Wer die teure Sanierung der Industrie-Altlasten bezahlen soll, bleibt jedoch offen. Noch sind die Äcker als Baugrund billiger. Und die Kommunen, die neue Gewerbegebiete auf der grünen Wiese ausweisen, müssen auch heute schon per Gesetz sogenannte Ausgleichsflächen schaffen. Wird an einem Ort der Boden bebaut, soll er an einem anderen Ort geschützt werden. Dieses Prinzip trifft die Landwirte gleich zweifach. Ihnen gehen zum einen die zu bebauenden Flächen verloren. Zum anderen müssen sie für die Ausgleichsflächen oft gepachtete Äcker und Wiesen abgeben.

Auch für die letzten Felder von Bauer Decker hinter dem Roisdorfer Gewerbegebiet sah es schlecht aus. Hier wollte die Stadt Ausgleichsflächen für das zubetonierte neue Gewerbegebiet rund um das Riesen-Möbelhaus Porta schaffen. "Dabei ist der Boden dort besonders fruchtbar", sagt der Landwirt. "Es wäre wirklich schade darum gewesen."

Gemeinsam mit der Stadt Bornheim und der Stiftung Rheinische Kulturlandschaft, die die Ausgleichsmaßnahmen verwaltet, hat Decker einen Kompromiss gefunden. Er darf auf einem Teil der Äcker hinter dem Gewerbegebiet weiter Weizen anbauen - mit größeren Pflanzabständen als Lebensraum für die Feldlerche. Den geringeren Ertrag ersetzt ihm die Stiftung.

Ein Einzelfall.
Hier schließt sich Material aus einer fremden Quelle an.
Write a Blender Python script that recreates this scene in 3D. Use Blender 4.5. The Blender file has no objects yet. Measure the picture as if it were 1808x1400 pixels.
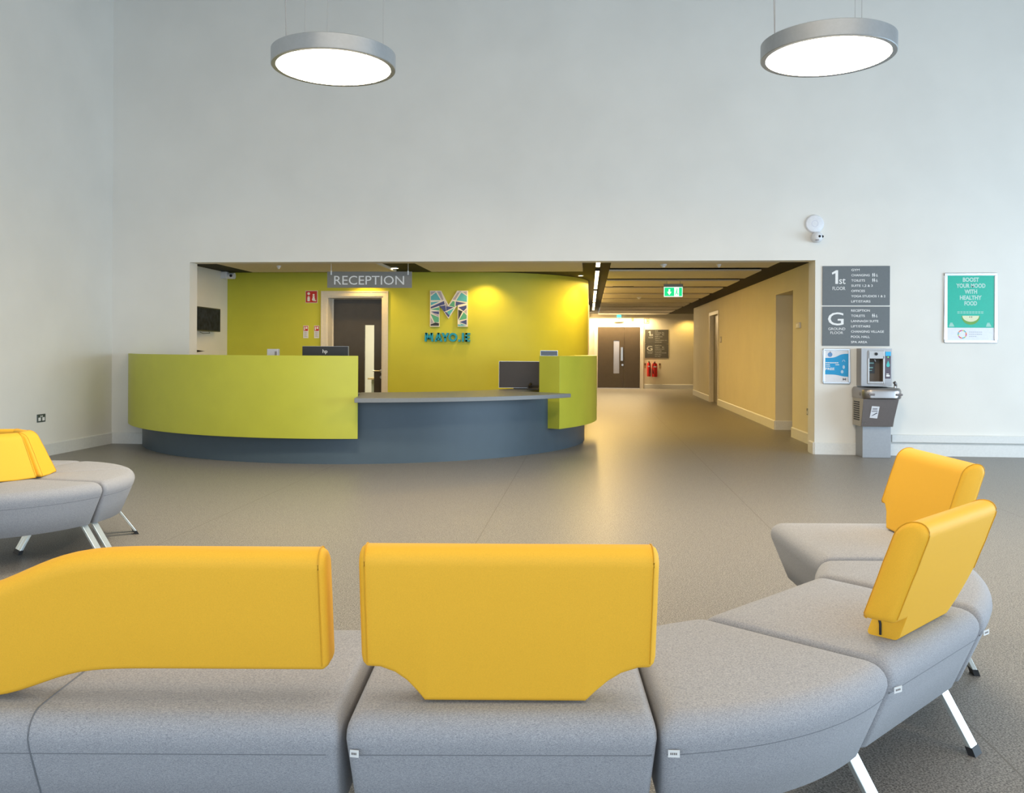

Eigentlich bräuchte Decker Ersatzflächen. "Aber der Strukturwandel bei den Landwirten im Vorgebirge ist gelaufen, hier gibt kaum noch einer Land ab", sagt er. "Wie soll ich wissen, ob es sich langfristig noch lohnt, in teure Maschinen zu investieren?". Decker hat die Hofnachfolge vor mehr als 25 Jahren gegen den Rat seiner Eltern angetreten. "Aus Liebe zum Beruf", sagt er. Jetzt braucht Decker einen Plan B. Seine Tochter würde gerne aus dem Ackerbaubetrieb einen Reiterhof machen.